YOUR OBJECTIVE –
Your task is to copy the listing exactly, with the pictures left out.

DATA SEGMENT –
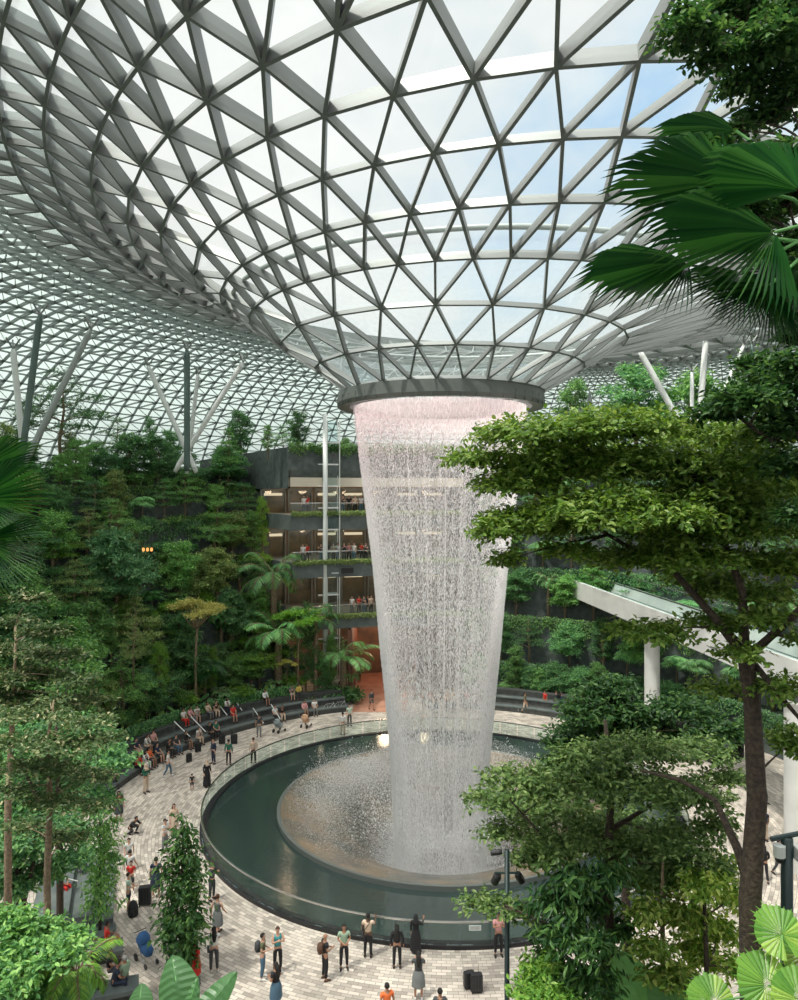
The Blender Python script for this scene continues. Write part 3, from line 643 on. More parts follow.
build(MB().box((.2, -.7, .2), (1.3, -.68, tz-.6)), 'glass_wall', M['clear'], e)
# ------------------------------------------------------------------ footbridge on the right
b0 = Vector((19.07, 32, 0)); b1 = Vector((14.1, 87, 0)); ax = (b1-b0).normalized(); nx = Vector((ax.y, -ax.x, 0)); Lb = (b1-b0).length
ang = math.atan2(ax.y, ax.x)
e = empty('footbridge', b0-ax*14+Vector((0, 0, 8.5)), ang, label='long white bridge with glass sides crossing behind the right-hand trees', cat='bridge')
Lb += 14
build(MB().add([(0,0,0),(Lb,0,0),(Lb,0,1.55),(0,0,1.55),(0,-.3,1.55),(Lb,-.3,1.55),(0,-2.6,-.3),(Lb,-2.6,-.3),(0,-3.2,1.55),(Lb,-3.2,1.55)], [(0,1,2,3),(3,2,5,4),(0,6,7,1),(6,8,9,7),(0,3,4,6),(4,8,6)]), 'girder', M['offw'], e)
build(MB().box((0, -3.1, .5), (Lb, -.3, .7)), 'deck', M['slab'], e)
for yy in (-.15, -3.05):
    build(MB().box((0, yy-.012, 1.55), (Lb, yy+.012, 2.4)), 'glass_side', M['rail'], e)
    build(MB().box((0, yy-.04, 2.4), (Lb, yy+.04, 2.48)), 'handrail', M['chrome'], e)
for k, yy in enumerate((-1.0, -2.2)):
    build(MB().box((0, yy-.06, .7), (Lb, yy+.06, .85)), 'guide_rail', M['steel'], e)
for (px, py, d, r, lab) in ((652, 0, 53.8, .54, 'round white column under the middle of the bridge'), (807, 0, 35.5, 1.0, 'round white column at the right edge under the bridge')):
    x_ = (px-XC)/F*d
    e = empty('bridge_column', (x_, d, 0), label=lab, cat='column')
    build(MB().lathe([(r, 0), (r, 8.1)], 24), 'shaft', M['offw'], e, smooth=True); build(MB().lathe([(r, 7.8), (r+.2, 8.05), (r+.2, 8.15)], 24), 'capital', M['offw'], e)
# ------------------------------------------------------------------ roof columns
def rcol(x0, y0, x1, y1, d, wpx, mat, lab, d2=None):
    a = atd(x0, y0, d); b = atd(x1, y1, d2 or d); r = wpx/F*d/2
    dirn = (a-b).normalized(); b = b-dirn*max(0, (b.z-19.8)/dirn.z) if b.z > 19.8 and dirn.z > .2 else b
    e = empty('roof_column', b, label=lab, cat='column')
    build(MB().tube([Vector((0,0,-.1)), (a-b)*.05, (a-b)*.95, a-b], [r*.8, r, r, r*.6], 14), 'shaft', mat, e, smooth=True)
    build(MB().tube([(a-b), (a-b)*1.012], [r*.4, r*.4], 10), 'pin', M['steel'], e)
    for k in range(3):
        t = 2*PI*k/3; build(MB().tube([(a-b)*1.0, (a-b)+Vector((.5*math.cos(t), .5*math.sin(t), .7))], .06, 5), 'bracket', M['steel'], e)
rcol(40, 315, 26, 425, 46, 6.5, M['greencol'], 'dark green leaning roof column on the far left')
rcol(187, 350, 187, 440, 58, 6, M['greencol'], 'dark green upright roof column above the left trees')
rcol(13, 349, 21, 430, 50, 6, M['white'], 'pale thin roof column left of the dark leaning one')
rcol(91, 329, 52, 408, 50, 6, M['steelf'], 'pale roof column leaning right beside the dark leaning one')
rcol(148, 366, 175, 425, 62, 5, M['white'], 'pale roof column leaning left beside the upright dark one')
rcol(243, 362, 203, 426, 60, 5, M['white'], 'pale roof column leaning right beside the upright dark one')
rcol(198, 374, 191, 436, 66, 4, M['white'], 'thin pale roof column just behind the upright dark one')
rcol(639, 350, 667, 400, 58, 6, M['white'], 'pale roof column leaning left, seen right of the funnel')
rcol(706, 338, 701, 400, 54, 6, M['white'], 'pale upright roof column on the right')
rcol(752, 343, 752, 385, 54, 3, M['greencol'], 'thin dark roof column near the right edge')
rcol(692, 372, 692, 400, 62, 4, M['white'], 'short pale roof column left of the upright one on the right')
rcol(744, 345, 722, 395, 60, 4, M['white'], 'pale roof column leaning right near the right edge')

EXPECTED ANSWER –
The Blender Python script for this scene continues. Write part 3, from line 643 on. More parts follow.
build(MB().box((.2, -.7, .2), (1.3, -.68, tz-.6)), 'glass_wall', M['clear'], e)
# ------------------------------------------------------------------ footbridge on the right
b0 = Vector((19.07, 32, 0)); b1 = Vector((14.1, 87, 0)); ax = (b1-b0).normalized(); nx = Vector((ax.y, -ax.x, 0)); Lb = (b1-b0).length
ang = math.atan2(ax.y, ax.x)
e = empty('footbridge', b0-ax*14+Vector((0, 0, 8.5)), ang, label='long white bridge with glass sides crossing behind the right-hand trees', cat='bridge')
Lb += 14
build(MB().add([(0,0,0),(Lb,0,0),(Lb,0,1.55),(0,0,1.55),(0,-.3,1.55),(Lb,-.3,1.55),(0,-2.6,-.3),(Lb,-2.6,-.3),(0,-3.2,1.55),(Lb,-3.2,1.55)], [(0,1,2,3),(3,2,5,4),(0,6,7,1),(6,8,9,7),(0,3,4,6),(4,8,6)]), 'girder', M['offw'], e)
build(MB().box((0, -3.1, .5), (Lb, -.3, .7)), 'deck', M['slab'], e)
for yy in (-.15, -3.05):
    build(MB().box((0, yy-.012, 1.55), (Lb, yy+.012, 2.4)), 'glass_side', M['rail'], e)
    build(MB().box((0, yy-.04, 2.4), (Lb, yy+.04, 2.48)), 'handrail', M['chrome'], e)
for k, yy in enumerate((-1.0, -2.2)):
    build(MB().box((0, yy-.06, .7), (Lb, yy+.06, .85)), 'guide_rail', M['steel'], e)
for (px, py, d, r, lab) in ((652, 0, 53.8, .54, 'round white column under the middle of the bridge'), (807, 0, 35.5, 1.0, 'round white column at the right edge under the bridge')):
    x_ = (px-XC)/F*d
    e = empty('bridge_column', (x_, d, 0), label=lab, cat='column')
    build(MB().lathe([(r, 0), (r, 8.1)], 24), 'shaft', M['offw'], e, smooth=True); build(MB().lathe([(r, 7.8), (r+.2, 8.05), (r+.2, 8.15)], 24), 'capital', M['offw'], e)
# ------------------------------------------------------------------ roof columns
def rcol(x0, y0, x1, y1, d, wpx, mat, lab, d2=None):
    a = atd(x0, y0, d); b = atd(x1, y1, d2 or d); r = wpx/F*d/2
    dirn = (a-b).normalized(); b = b-dirn*max(0, (b.z-19.8)/dirn.z) if b.z > 19.8 and dirn.z > .2 else b
    e = empty('roof_column', b, label=lab, cat='column')
    build(MB().tube([Vector((0,0,-.1)), (a-b)*.05, (a-b)*.95, a-b], [r*.8, r, r, r*.6], 14), 'shaft', mat, e, smooth=True)
    build(MB().tube([(a-b), (a-b)*1.012], [r*.4, r*.4], 10), 'pin', M['steel'], e)
    for k in range(3):
        t = 2*PI*k/3; build(MB().tube([(a-b)*1.0, (a-b)+Vector((.5*math.cos(t), .5*math.sin(t), .7))], .06, 5), 'bracket', M['steel'], e)
rcol(40, 315, 26, 425, 46, 6.5, M['greencol'], 'dark green leaning roof column on the far left')
rcol(187, 350, 187, 440, 58, 6, M['greencol'], 'dark green upright roof column above the left trees')
rcol(13, 349, 21, 430, 50, 6, M['white'], 'pale thin roof column left of the dark leaning one')
rcol(91, 329, 52, 408, 50, 6, M['steelf'], 'pale roof column leaning right beside the dark leaning one')
rcol(148, 366, 175, 425, 62, 5, M['white'], 'pale roof column leaning left beside the upright dark one')
rcol(243, 362, 203, 426, 60, 5, M['white'], 'pale roof column leaning right beside the upright dark one')
rcol(198, 374, 191, 436, 66, 4, M['white'], 'thin pale roof column just behind the upright dark one')
rcol(639, 350, 667, 400, 58, 6, M['white'], 'pale roof column leaning left, seen right of the funnel')
rcol(706, 338, 701, 400, 54, 6, M['white'], 'pale upright roof column on the right')
rcol(752, 343, 752, 385, 54, 3, M['greencol'], 'thin dark roof column near the right edge')
rcol(692, 372, 692, 400, 62, 4, M['white'], 'short pale roof column left of the upright one on the right')
rcol(744, 345, 722, 395, 60, 4, M['white'], 'pale roof column leaning right near the right edge')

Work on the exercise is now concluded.